I am on the mailing list of Poughkeepsie Day School (PDS), and as such, I received an open letter from the Board of Trustees which delivered some sad and alarming news. In short, it announced that the PDS would not be opening this fall because of their dire financial situation and that the school’s overall future is in doubt. The letter went on to say that a valiant attempt will be made under new direction to find a way to reorganize and try to continue in the future.

This notice reinforced my belief that the premise of having privately funded day schools is a very precarious endeavor. I can personally attest to the superior education and experience obtained at PDS by relatives of mine. I have no issue there.

Citizens of moderate means could not and would not afford the full cost of sending their children to quality private schools. Society will have to acknowledge that there is a value and need to finance a higher standard of education than can be provided by the public schools. In fact, I believe such an extension of public schools would be strongly in the national interest. Financing an individual’s attendance would likely have to come in the form of scholarships funded by industry or government or privately endowed to provide for intellectually elite students.

But absent this, the perceived need to provide a higher standard of education invites entities that are not well qualified to attempt to start and run such institutions to put together ill-prepared or conceived financial plans to do so. Many of these shoestring plans are doomed to fail in the long run because the true, sustainable cost of providing this level of education is hardly bearable by the ultimate consumer.

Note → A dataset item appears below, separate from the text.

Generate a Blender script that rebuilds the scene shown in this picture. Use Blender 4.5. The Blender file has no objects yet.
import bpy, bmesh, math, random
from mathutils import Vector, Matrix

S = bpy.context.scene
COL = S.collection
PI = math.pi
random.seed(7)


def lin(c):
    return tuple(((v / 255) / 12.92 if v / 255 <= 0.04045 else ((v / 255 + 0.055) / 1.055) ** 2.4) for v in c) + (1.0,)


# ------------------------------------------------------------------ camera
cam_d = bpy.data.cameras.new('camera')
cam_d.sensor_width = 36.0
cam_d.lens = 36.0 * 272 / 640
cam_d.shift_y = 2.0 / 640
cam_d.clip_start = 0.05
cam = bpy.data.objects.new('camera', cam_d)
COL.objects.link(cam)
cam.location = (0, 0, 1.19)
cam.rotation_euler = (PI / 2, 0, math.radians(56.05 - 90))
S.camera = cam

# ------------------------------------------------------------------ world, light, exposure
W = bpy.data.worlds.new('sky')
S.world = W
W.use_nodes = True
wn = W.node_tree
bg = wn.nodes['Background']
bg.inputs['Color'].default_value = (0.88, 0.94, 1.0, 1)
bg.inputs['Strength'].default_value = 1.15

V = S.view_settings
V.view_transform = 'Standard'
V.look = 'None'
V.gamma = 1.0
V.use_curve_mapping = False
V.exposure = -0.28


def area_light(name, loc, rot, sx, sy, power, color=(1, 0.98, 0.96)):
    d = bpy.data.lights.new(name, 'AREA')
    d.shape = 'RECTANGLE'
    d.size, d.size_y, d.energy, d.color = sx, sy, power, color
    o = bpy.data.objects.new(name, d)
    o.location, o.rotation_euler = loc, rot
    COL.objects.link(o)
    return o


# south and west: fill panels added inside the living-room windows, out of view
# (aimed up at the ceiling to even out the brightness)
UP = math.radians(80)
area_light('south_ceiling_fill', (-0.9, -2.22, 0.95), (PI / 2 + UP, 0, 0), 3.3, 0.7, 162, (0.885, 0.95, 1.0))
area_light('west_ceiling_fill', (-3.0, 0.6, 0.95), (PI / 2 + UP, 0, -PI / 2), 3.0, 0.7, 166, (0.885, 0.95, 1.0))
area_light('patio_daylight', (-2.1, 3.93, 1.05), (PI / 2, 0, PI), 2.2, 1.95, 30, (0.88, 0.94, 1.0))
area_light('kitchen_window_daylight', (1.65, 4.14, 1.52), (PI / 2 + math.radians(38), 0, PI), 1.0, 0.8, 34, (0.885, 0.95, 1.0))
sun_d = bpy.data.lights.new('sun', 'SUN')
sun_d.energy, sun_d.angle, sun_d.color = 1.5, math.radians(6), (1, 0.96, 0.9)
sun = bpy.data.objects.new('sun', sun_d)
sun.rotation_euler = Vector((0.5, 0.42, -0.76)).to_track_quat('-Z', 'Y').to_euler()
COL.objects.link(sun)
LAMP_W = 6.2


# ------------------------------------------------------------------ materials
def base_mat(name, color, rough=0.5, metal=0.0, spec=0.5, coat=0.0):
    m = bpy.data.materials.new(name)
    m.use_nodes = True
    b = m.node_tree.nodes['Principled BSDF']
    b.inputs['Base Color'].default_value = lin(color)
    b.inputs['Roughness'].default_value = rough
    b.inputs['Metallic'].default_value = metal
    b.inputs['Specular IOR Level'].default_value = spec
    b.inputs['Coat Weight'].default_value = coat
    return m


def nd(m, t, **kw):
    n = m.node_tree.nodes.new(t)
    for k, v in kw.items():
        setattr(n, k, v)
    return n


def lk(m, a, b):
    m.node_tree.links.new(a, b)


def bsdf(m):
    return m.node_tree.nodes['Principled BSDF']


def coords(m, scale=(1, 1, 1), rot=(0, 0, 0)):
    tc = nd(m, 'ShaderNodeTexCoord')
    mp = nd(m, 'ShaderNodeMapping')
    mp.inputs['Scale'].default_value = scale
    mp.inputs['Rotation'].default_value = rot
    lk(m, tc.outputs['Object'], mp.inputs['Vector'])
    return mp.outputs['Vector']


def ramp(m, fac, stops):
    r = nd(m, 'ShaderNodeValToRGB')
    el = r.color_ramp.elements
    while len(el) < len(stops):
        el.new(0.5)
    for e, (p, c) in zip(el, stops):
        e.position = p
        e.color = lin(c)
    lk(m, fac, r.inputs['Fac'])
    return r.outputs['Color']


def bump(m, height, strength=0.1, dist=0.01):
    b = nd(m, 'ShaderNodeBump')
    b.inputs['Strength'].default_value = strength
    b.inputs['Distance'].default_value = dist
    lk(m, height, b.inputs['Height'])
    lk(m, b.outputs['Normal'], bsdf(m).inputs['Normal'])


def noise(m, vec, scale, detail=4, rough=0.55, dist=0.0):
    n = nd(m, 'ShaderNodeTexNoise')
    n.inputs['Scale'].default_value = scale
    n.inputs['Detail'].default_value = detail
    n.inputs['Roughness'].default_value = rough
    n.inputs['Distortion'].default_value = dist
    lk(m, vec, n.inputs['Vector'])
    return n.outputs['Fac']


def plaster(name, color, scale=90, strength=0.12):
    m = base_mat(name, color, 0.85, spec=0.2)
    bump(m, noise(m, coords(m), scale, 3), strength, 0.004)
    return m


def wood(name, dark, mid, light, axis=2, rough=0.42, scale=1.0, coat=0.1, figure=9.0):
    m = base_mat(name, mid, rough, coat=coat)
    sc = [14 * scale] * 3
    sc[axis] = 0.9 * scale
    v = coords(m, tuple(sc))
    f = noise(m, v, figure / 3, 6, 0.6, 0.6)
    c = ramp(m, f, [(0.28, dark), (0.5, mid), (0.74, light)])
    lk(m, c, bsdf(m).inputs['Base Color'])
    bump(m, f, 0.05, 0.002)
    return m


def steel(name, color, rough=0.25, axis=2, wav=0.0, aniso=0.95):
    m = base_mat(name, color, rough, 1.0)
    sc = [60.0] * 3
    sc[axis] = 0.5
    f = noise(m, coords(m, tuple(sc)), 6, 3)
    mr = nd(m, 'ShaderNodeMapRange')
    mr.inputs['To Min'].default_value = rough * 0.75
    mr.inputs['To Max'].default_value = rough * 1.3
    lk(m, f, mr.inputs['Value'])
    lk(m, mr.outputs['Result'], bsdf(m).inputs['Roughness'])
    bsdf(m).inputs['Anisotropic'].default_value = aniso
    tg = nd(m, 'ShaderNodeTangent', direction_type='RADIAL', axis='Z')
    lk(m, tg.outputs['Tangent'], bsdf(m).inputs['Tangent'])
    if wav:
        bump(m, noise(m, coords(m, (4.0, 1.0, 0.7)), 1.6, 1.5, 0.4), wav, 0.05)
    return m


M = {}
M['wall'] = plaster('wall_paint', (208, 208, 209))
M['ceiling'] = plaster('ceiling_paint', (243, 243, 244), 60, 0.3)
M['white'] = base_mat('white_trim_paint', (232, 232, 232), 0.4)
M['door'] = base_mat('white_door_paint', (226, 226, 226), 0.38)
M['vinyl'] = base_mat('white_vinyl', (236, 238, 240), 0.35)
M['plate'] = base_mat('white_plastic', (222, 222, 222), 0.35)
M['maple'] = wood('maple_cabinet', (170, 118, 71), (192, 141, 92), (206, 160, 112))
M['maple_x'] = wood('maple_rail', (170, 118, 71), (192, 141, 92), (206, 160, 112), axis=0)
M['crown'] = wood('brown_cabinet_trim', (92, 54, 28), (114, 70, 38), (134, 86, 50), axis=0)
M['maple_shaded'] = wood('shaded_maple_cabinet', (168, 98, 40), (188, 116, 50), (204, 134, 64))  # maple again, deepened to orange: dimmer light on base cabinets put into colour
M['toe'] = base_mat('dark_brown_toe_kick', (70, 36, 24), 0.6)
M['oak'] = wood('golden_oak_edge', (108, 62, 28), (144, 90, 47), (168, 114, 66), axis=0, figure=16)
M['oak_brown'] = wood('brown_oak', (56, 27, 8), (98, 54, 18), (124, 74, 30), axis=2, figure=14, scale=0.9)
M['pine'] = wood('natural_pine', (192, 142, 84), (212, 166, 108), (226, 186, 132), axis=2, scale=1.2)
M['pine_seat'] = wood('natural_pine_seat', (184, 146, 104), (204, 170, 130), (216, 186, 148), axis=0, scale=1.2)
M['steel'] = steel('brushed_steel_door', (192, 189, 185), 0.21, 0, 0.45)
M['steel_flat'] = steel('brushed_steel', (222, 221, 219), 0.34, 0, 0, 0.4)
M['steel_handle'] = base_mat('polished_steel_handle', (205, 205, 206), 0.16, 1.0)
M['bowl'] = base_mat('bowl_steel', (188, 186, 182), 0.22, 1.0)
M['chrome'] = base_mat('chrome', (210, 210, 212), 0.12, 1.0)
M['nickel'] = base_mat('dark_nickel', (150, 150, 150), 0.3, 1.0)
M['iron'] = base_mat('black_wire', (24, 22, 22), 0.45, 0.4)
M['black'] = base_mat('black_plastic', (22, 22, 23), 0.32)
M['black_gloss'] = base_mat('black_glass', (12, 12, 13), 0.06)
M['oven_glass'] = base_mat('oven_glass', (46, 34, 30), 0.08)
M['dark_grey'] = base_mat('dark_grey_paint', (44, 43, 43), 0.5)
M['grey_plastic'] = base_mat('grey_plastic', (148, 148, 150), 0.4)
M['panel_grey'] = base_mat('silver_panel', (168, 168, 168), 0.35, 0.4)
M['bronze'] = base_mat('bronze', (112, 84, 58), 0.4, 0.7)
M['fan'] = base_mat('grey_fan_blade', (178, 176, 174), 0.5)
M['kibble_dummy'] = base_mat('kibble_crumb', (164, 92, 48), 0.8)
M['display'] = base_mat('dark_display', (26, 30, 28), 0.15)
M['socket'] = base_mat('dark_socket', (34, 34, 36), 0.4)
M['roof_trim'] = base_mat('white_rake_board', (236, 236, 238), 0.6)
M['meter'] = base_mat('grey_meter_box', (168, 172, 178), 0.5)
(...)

Here’s an idea for the future. Society should abandon the political parties because their record of late is that they cannot come up with electable candidates for office at any level that have the needed education or intellectual capacity to make good, important decisions. We have many elected officials (you can name many of them) who are obviously in it for their own wealth, power, or simply, ego. Witness those that have openly rejected the entire scientific and intellectual community’s opinions, proven knowledge, and advice, and embraced, instead, the “shopping generation” in their quest for voting endorsements. Instead, we might take a sizable portion of the money spent on political campaigns, and redirect it to financing the adequate education of our future intellectual resources (and candidates?). Just an idea...

I wish the Board at PDS and many other private schools the best of success in coming up with viable plans for staying in existence and urge them to make their financial plan to be the most important aspect of their endeavor. The education plan at PDS in the recent past seems to be spot on, in my view.